Barrot, selber ein Absolvent französischer Elitehochschulen, lehrte Finanzwissenschaft am Massachusetts Institute of Technology in den USA und an der École des hautes études commerciales in Paris, bevor ihn Macron 2022 zum Minister für Digitales ernannte. Der französisch-schweizerische Doppelbürger gilt als smarter, umgänglicher Kommunikator. Einer seiner Vorgänger, der frühere Aussenminister Jean-Marc Ayrault, attestiert ihm einen «massvollen, gelassenen Stil».

Diesen sollten in Dijon auch zwei Rentner, eine gebürtige Ukrainerin und zwei junge Männer kennenlernen. Sie sitzen auf Stühlen in einem Halbkreis in den Räumen von «Le Bien Public», als der Aussenminister eintritt. Die Regionalzeitung hat sie zu einer Gesprächsrunde mit Barrot eingeladen, nachdem jeder zuvor eine, wie es heisst, ausreichend geistreiche Frage an die Redaktion geschickt hatte.

Mit dem Rücken zur Wand

Es sind Fragen über das transatlantische Verhältnis, Donald Trumps Strafzölle, die diplomatische Krise mit Algerien, zur Lage in der Türkei oder in Haiti. Barrot gibt höflich zu jedem Punkt Auskunft. Es entsteht der Eindruck, als würden diese Bürger sich sehr wohl um das Weltgeschehen sorgen. Doch niemand fragt nach sozialen Kürzungen oder Steuererhöhungen, um die geplante Aufrüstung finanzieren zu können.

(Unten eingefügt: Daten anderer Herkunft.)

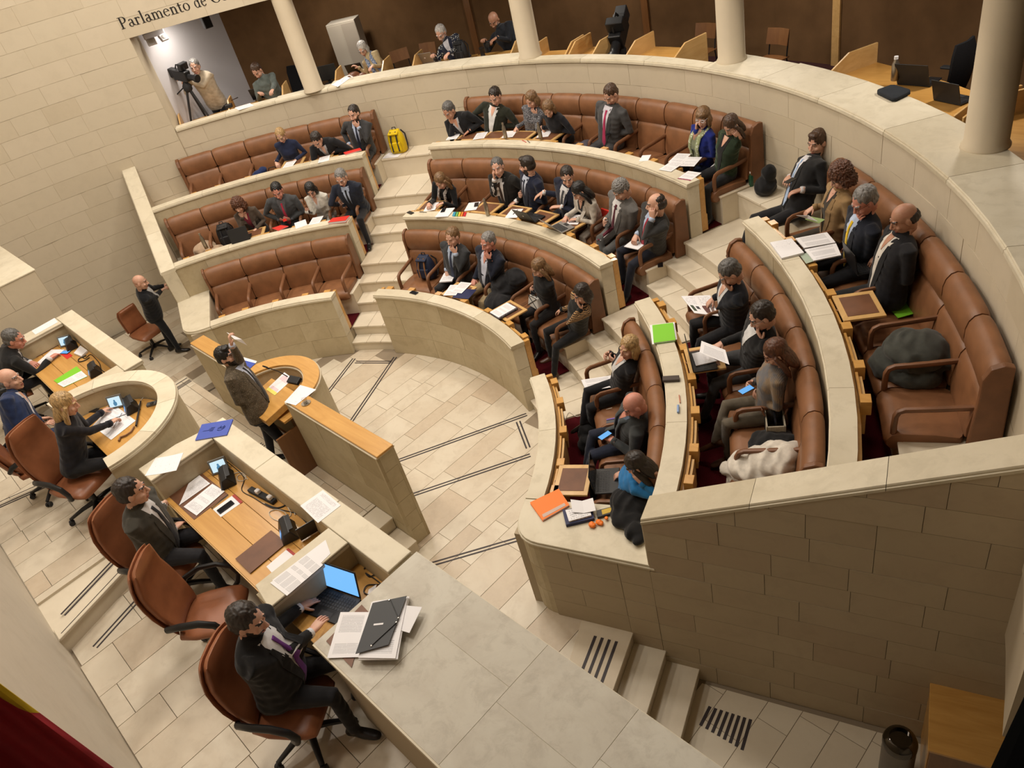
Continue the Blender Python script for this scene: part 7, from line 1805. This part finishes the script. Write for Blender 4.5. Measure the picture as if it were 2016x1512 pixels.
def gdesk(label, a0, a1, r0, dep=.62, panels=(1, 1)):
    t = thing('press_desk', label, 'desk', pol(r0 + dep / 2, (a0 + a1) / 2, GF))
    zt = 3.23
    MB().sector(r0 + .012, r0 + dep, min(a0, a1), max(a0, a1), zt - .03, zt, n=5).build('desk_top', M_WOODX, t, bevel=.003)
    MB().sector(r0 + .012, r0 + .03, min(a0, a1), max(a0, a1), zt - .3, zt - .03, n=5).build('front_panel', M_PALE, t)
    w = math.degrees(.014 / r0)
    for a, on in ((max(a0, a1), panels[0]), (min(a0, a1), panels[1])):
        if not on: MB().sector(r0 + .1, r0 + dep - .05, a - w, a + w, GF, zt - .03, n=1).build('leg_panel', M_PALE, t); continue
        pr = [(r0 + .012, GF), (r0 + dep, GF), (r0 + dep, 3.47), (r0 + .26, 3.47), (r0 + .012, 3.33)]
        MB().loft([[pol(r, a + s * w, z) for r, z in pr] for s in (1, -1)]).build('side_panel', M_PALE, t, bevel=.003)
gdesk('press desk at the far left end of the gallery', 150.4, 144.0, 8.46, .62, (1, 0))
gdesk('press desk in front of the young man in the grey-green sweater', 143.8, 136.4, 8.48)
gdesk('press desk between the left column and the white-haired woman', 129.4, 122.9, 8.68)
gdesk('press desk of the white-haired man at the silver laptop', 118.6, 111.5, 8.68, .62, (1, 0))
gdesk('press desk before the bald photographer', 111.2, 105.0, 8.68, .62, (0, 1))
gdesk('empty press desk right of the second column', 101.2, 96.4, 8.42)
gdesk('empty press desk with a broad side panel left of the unmanned camera', 95.9, 92.6, 8.42, .72)
gdesk('empty press desk right of the unmanned camera', 87.9, 81.4, 8.42, .72)
gdesk('long press desk by the black mesh chair at the right of the gallery', 64.6, 50.6, 8.86, .68)
gdesk('press desk at the right end of the gallery, behind the thick column', 50.0, 36.5, 8.90, .66)
# things on the press desks
def glap(label, px, a_off=0, **kw):
    c = at(px[0], px[1], 3.24); r = max(8.66, math.hypot(c[0], c[1])); c = pol(r, ang(c), 3.235); return laptop(label, None, 3.235, ang(c) + a_off, loc=c, **kw)
glap('black laptop of the young man in the gallery, lid towards the hall', (516, 190), open_=112)
glap('black laptop of the white-haired woman in the gallery', (706, 143), open_=112)
glap('silver laptop with a bright round badge before the white-haired man in the gallery', (846, 120), open_=120, body=M_SILVER, logo=M_PAPER)
glap('dark laptop on the long press desk at the right of the gallery', (1810, 160), 25, open_=110, w=.38, d=.27)
glap('black laptop leaning behind the thick column in the gallery', (1880, 195), 15, open_=105)
c = raycyl(905, 100, 8.95); backpack('black camera backpack on the press desk beside the white-haired man', pol(8.98, ang(c), 3.235), ang(c) + 180, MATS['black_nylon'], .85)
c = raycyl(965, 85, 9.1); t = thing('photo_camera', 'black photo camera in the bald photographer\'s hands', 'camera', c)
MB().box(c, (.14, .07, .10), rz=rad(ang(c) - 90)).build('camera_body', M_BLACK, t, bevel=.01, seg=2); q = c + pol(-.08, ang(c)); MB().tube([c, q, q + pol(-.05, ang(c))], [.036, .036, .042], 14).build('lens', M_BLACK, t, smooth=True, angle=40)
for (px, lb) in (((947, 92), 'black zoom lens standing on the press desk beside the photographer'),):
    c = pol(8.92, ang(raycyl(*px, 8.92)), 3.235); tag(MB().lathe([(0, 0), (.045, 0), (.045, .06), (.04, .07), (.04, .15), (.048, .16), (.048, .20), (0, .20)], c, 18).build('camera_lens', M_BLACK, smooth=True, angle=40), lb, 'lens')
sheet4('document', 'white papers on the gallery coping left of the young man', 'document', [(462, 212), (492, 203), (500, 208), (470, 217)], 3.355, P_TEXT)
c = at(452, 212, 3.355); tag(MB().box(c + np.array([0, 0, .035]), (.14, .10, .07), rz=1.0).build('intercom_box', M_BLACK, bevel=.01), 'small black intercom box on the gallery coping by the cameraman', 'box')
tag(MB().tube([at(440, 208, 3.36), at(455, 198, 3.40), at(468, 192, 3.48)], [.006, .005, .010], 8).build('gooseneck_microphone', M_BLACK, smooth=True), 'thin gooseneck microphone on the gallery coping by the cameraman', 'microphone')
crumple('bag', 'brown leather bag on the press desk right of the left column', 'bag', [(pol(8.85, 127.2, 3.31), (.10, .15, .08)), (pol(8.82, 126.0, 3.29), (.08, .10, .06))], simple('brown_bag_leather', (.14, .05, .02), .45), .014)
sheet4('document', 'white sheet with headphones on the gallery coping', 'document', [(652, 167), (680, 150), (690, 153), (665, 171)], 3.356, P_BLANK)
tag(MB().tube([at(672, 160, 3.37), at(678, 152, 3.42), at(688, 148, 3.43), at(694, 152, 3.38)], [.012, .010, .010, .016], 8).build('headphones', M_PAPER, smooth=True), 'white headphones on the gallery coping near the white-haired woman', 'headphones')
c = at(650, 150, 3.3); c = pol(8.95, ang(raycyl(640, 140, 8.95)), 3.235)
t = thing('desktop_screen', 'black computer screen on the press desk right of the left column', 'monitor', c, rad(ang(c) - 90)); MB().box((0, .05, .22), (.42, .03, .28)).build('screen_case', M_BLACK, t, world=False, bevel=.006); MB().box((0, .08, .06), (.06, .04, .12)).build('screen_stem', M_BLACK, t, world=False); MB().box((0, .06, .008), (.22, .16, .015)).build('screen_foot', M_BLACK, t, world=False)
bottle('brushed steel bottle with a pale knob cap on the long press desk', (1761, 158), 3.30, .27, .042, M_BRONZE, M_PAPER)
t = thing('seat_pad', 'dark blue-black cushion pad lying on the wide gallery coping', 'cushion', at(1760, 183, 3.352))
cc = [at(a, b, 3.39) for a, b in ((1723, 178), (1757, 166), (1797, 178), (1760, 196))]; rr = []
cen = sum(cc) / 4
def loop(k, z):
    out = []
    for i in range(4):
        A, B = cen + (cc[i] - cen) * k, cen + (cc[(i + 1) % 4] - cen) * k
        for u in (.12, .35, .65, .88): out.append((A[0] + (B[0] - A[0]) * u, A[1] + (B[1] - A[1]) * u, z))
    return out
MB().loft([loop(.93, 3.352), loop(1.0, 3.362), loop(1.0, 3.385), loop(.93, 3.398), loop(.5, 3.403)]).build('pad', simple('pad_fabric', (.010, .014, .020), .8, nscale=60), t, smooth=True, angle=60)
sheet4('document', 'white sheet on the press desk at the right edge of the gallery', 'document', [(1838, 186), (1860, 181), (1878, 190), (1856, 197)], 3.24, P_TEXT)
# unmanned television camera
def tv_camera(label, base, yaw, top, tilt=0, s=1.0, legs=True, desk=None):
    t = thing('television_camera', label, 'camera', base, yaw)
    h = top
    M = Matrix.Rotation(tilt, 3, 'X')
    O = Vector((0, 0, h))
    MB().box(O, (.15 * s, .34 * s, .20 * s), M=M).build('camera_body', M_BLACK, t, world=False, bevel=.02, seg=2)
    MB().box(O + M @ Vector((0, -.22 * s, .02)), (.13 * s, .14 * s, .16 * s), M=M).build('battery', M_BLACK2, t, world=False, bevel=.01)
    MB().lathe([(0, .0), (.055 * s, .0), (.058 * s, .16 * s), (.075 * s, .18 * s), (.075 * s, .24 * s), (.0, .235 * s)], O + M @ Vector((0, .16 * s, -.01)), 18, M=M @ Matrix.Rotation(-PI / 2, 3, 'X')).build('lens', M_BLACK, t, world=False, smooth=True, angle=40)
    MB().box(O + M @ Vector((-.03, .06 * s, .17 * s)), (.20 * s, .10 * s, .13 * s), M=M).build('viewfinder', M_BLACK, t, world=False, bevel=.01)
    MB().tube([O + M @ Vector((0, .12 * s, .12 * s)), O + M @ Vector((0, .10 * s, .19 * s)), O + M @ Vector((0, -.08 * s, .19 * s)), O + M @ Vector((0, -.12 * s, .11 * s))], .014 * s, 8).build('carry_handle', M_BLACK, t, world=False, smooth=True)
    MB().lathe([(.05, h - .32 * s), (.085, h - .28 * s), (.09, h - .2 * s), (.05, h - .14 * s), (.05, h - .10 * s)], n=14).build('tripod_head', M_BLACK2, t, world=False, smooth=True, angle=50)
    MB().tube([(.06, -.05, h - .22 * s), (.12, -.3, h - .34 * s), (.13, -.42, h - .40 * s)], .012, 8).build('pan_bar', M_BLACK, t, world=False, smooth=True)
    for k in range(3):
        a = rad(90 + 120 * k); z0 = 0.0
        MB().tube([(.04 * math.cos(a), .04 * math.sin(a), h - .28 * s), (.24 * math.cos(a), .24 * math.sin(a), .45 * h), (.36 * math.cos(a), .36 * math.sin(a), z0)], [.024, .02, .014], 8).build('tripod_leg', M_BLACK2, t, world=False, smooth=True)
    return t
c = raycyl(1218, 62, 9.15); tv_camera('big unmanned black television camera tilted up on its pedestal in the gallery', pol(9.15, ang(c), GF), rad(ang(c) + 90 + 18), c[2] - GF, -.55, 1.45)
c = raycyl(358, 148, 8.95); tv_camera('black television camera on a tripod in front of the cameraman', pol(8.95, ang(c), GF), rad(ang(c) + 90 + 50), c[2] - GF, -.22, 1.0)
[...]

Womöglich spiegelt das sogar die Stimmung in der Gesellschaft wider. Die Franzosen seien dafür, dass mehr Geld in die Streitkräfte fliesse, sagen die Meinungsforscher. Nur sei fraglich, ob sie auch bereit seien, dafür selber Opfer zu bringen. Der Staat hat kaum noch Spielraum: Mit einem Schuldenberg von 3,2 Billionen Euro und einem Staatsdefizit von annähernd 6 Prozent steht Frankreich mit dem Rücken zur Wand. Macrons Plan, die Militärausgaben von heute 2 Prozent auf mindestens 3,5 Prozent des Bruttoinlandproduktes zu bringen, dürfte deswegen kaum ohne soziale Einschnitte funktionieren.

Eine Idee zur Waffenbeschaffung brachte unlängst der französische Wirtschaftsminister Éric Lombard ins Spiel: Er schlug vor, den Bürgern eine militärische «Volksanleihe» anzubieten – einen Fonds, in den Privatpersonen mindestens 500 Euro einzahlen könnten, um so die heimische Rüstungsindustrie zu unterstützen. Das Geld, so Lombard, bliebe fünf Jahre gebunden, aber mit der Aussicht, dass Frankreichs Aufrüstung ohnehin langfristig angelegt sei, sei es in jedem Fall eine «lukrative Anlage».

Auch Barrot unterstützt die Idee der Volksanleihe ausdrücklich, wie er im Interview mit dem «Figaro» sagte. Sie sei eine Möglichkeit, die Franzosen an einem «nationalen Kraftakt» zu beteiligen – ein finanzieller Beitrag, der dazu diene, das Bewusstsein für die neue sicherheitspolitische Lage zu schärfen. In Dijon verliert er darüber kein Wort. Aber seine Tour durch die Republik, die er als «réarmement des esprits» versteht, hat ja auch gerade erst begonnen.